Design Considerations and Performance Evaluation of Gossip Routing in LoRa-Based Linear Networks

Abstract

Linear networks (sometimes called chain-type networks) occur frequently in Internet of Things (IoT) applications, where sensors or actuators are deployed along pipelines, roads, railways, mines, and international borders. LoRa, short for Long Range, is an increasingly important technology for the IoT with great potential for linear networking. Despite its potential, limited research has explored LoRa’s implementation in such networks. In this paper, we addressed two important issues related to LoRa linear networks. The first is contention, when multiple nodes attempt to access a shared channel. Although originally designed to deal with interference, LoRa’s technique of synchronisation with a transmission node permits a novel approach to contention, which we explored. The second issue revolves around routing, where linear networks permit simpler strategies, in contrast to the common routing complexities of mesh networks. We present gossip routing as a very lightweight approach to routing. All our evaluations were carried out using real equipment by developing real networks. We constructed networks of up to three hops in length and up to three nodes in width. We carried out experiments looking at contention and routing.
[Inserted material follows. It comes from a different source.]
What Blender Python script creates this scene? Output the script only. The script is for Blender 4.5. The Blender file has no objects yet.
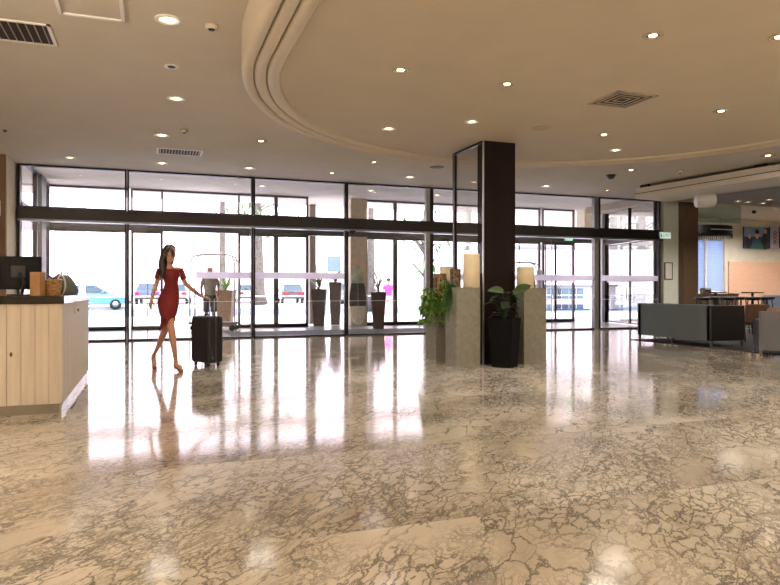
import bpy, bmesh, math, random
from mathutils import Vector, Matrix
random.seed(7)
PI = math.pi
C = bpy.context.scene.collection
sc = bpy.context.scene
# ------------------------------------------------------------------ camera maths (photo frame 780x585)
F = 658.0; HY = 290.0; CH = 1.15
YAW = math.radians(19.94); SN, CS = math.sin(YAW), math.cos(YAW)
def cam2w(x, z):            # camera right/forward metres -> world X, Y
    return (CS*x + SN*z, -SN*x + CS*z)
def G(px, py, h=0.0):       # pixel -> point at height h
    z = (h-CH)*F/(HY-py); x = (px-390)/F*z
    u, v = cam2w(x, z); return Vector((u, v, h))
def D(px, py, z):           # pixel at camera depth z
    x = (px-390)/F*z; u, v = cam2w(x, z)
    return Vector((u, v, CH+(HY-py)/F*z))
def XV(px, V):              # world X of pixel column at plane Y=V
    a = (px-390)/F
    return V*(CS*a+SN)/(CS-SN*a)
def ZV(px, py, V):
    a = (px-390)/F; z = V/(CS-SN*a)
    return CH+(HY-py)/F*z
# ------------------------------------------------------------------ materials
def lin(c):
    return tuple(((v/255)/12.92 if v/255 <= 0.04045 else ((v/255+0.055)/1.055)**2.4) for v in c)
MATS = {}
def mat(name, rgb, rough=0.5, metal=0.0, var=0.06, scale=8.0, spec=0.5, bump=0.0, stretch=(1,1,1), coat=0.0, trans=0.0):
    if name in MATS: return MATS[name]
    m = bpy.data.materials.new(name); m.use_nodes = True; nt = m.node_tree; N = nt.nodes; L = nt.links
    b = N['Principled BSDF']; c = lin(rgb)
    tc = N.new('ShaderNodeTexCoord'); mp = N.new('ShaderNodeMapping'); mp.inputs['Scale'].default_value = stretch
    nz = N.new('ShaderNodeTexNoise'); nz.inputs['Scale'].default_value = scale; nz.inputs['Detail'].default_value = 5
    L.new(tc.outputs['Object'], mp.inputs['Vector']); L.new(mp.outputs['Vector'], nz.inputs['Vector'])
    r = N.new('ShaderNodeValToRGB')
    r.color_ramp.elements[0].position = 0.3; r.color_ramp.elements[1].position = 0.7
    r.color_ramp.elements[0].color = tuple(max(0, v*(1-var*2)) for v in c)+(1,)
    r.color_ramp.elements[1].color = tuple(min(1, v*(1+var*2)) for v in c)+(1,)
    L.new(nz.outputs['Fac'], r.inputs['Fac']); L.new(r.outputs['Color'], b.inputs['Base Color'])
    b.inputs['Roughness'].default_value = rough; b.inputs['Metallic'].default_value = metal
    b.inputs['Specular IOR Level'].default_value = spec
    b.inputs['Coat Weight'].default_value = coat; b.inputs['Coat Roughness'].default_value = 0.08
    b.inputs['Transmission Weight'].default_value = trans
    if bump:
        bp = N.new('ShaderNodeBump'); bp.inputs['Strength'].default_value = bump; bp.inputs['Distance'].default_value = 0.01
        L.new(nz.outputs['Fac'], bp.inputs['Height']); L.new(bp.outputs['Normal'], b.inputs['Normal'])
    MATS[name] = m; return m
def emit(name, rgb, s):
    if name in MATS: return MATS[name]
    m = bpy.data.materials.new(name); m.use_nodes = True; nt = m.node_tree
    b = nt.nodes['Principled BSDF']; b.inputs['Base Color'].default_value = lin(rgb)+(1,)
    b.inputs['Emission Color'].default_value = lin(rgb)+(1,); b.inputs['Emission Strength'].default_value = s
    MATS[name] = m; return m
def glassmat(name, tint=(1,1,1), refl=1.0, haze=0.0, hazecol=(200,200,200), rough=0.0, tlonly=False):
    if name in MATS: return MATS[name]
    m = bpy.data.materials.new(name); m.use_nodes = True; nt = m.node_tree; N = nt.nodes; L = nt.links
    N.remove(N['Principled BSDF']); out = N['Material Output']
    tr = N.new('ShaderNodeBsdfTransparent'); tr.inputs['Color'].default_value = tuple(tint)+(1,)
    gl = N.new('ShaderNodeBsdfGlossy'); gl.inputs['Roughness'].default_value = rough
    fr = N.new('ShaderNodeFresnel'); fr.inputs['IOR'].default_value = 1.45
    geo = N.new('ShaderNodeNewGeometry')
    mx0 = N.new('ShaderNodeMath'); mx0.operation = 'MULTIPLY'; mx0.inputs[1].default_value = refl
    L.new(fr.outputs['Fac'], mx0.inputs[0])
    mx = N.new('ShaderNodeMixShader'); L.new(mx0.outputs[0], mx.inputs['Fac']); L.new(tr.outputs[0], mx.inputs[1]); L.new(gl.outputs[0], mx.inputs[2])
    if haze:
        df = N.new('ShaderNodeBsdfDiffuse'); df.inputs['Color'].default_value = lin(hazecol)+(1,)
        tl = N.new('ShaderNodeBsdfTranslucent'); tl.inputs['Color'].default_value = lin(hazecol)+(1,)
        mm = N.new('ShaderNodeMixShader'); mm.inputs['Fac'].default_value = 1.0 if tlonly else 0.5; L.new(df.outputs[0], mm.inputs[1]); L.new(tl.outputs[0], mm.inputs[2])
        m2 = N.new('ShaderNodeMixShader'); m2.inputs['Fac'].default_value = haze
        L.new(mx.outputs[0], m2.inputs[1]); L.new(mm.outputs[0], m2.inputs[2]); L.new(m2.outputs[0], out.inputs['Surface'])
    else: L.new(mx.outputs[0], out.inputs['Surface'])
    MATS[name] = m; return m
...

We demonstrate using the novel approach that we could achieve up to 98% throughput. We compared its performance considering collocated scenarios that achieved 84% and 89% throughputby using relay widths of two and three at each hop, respectively. Lastly, we demonstrate the effectiveness of gossip routing by using various transmission probabilities. We noticed high performance up to 98% throughputat Tprob = 0.90 and Tprob = 0.80 by employing two and three active relay nodes, respectively. The experimental result showed that, at Tprob = 0.40, it achieved an average performance of 62.8% and 73.77% by using two and three active relay nodes, respectively. We concluded that LoRa is an excellent technology for Internet of Things applications where sensors and actuators are deployed in an approximately linear fashion.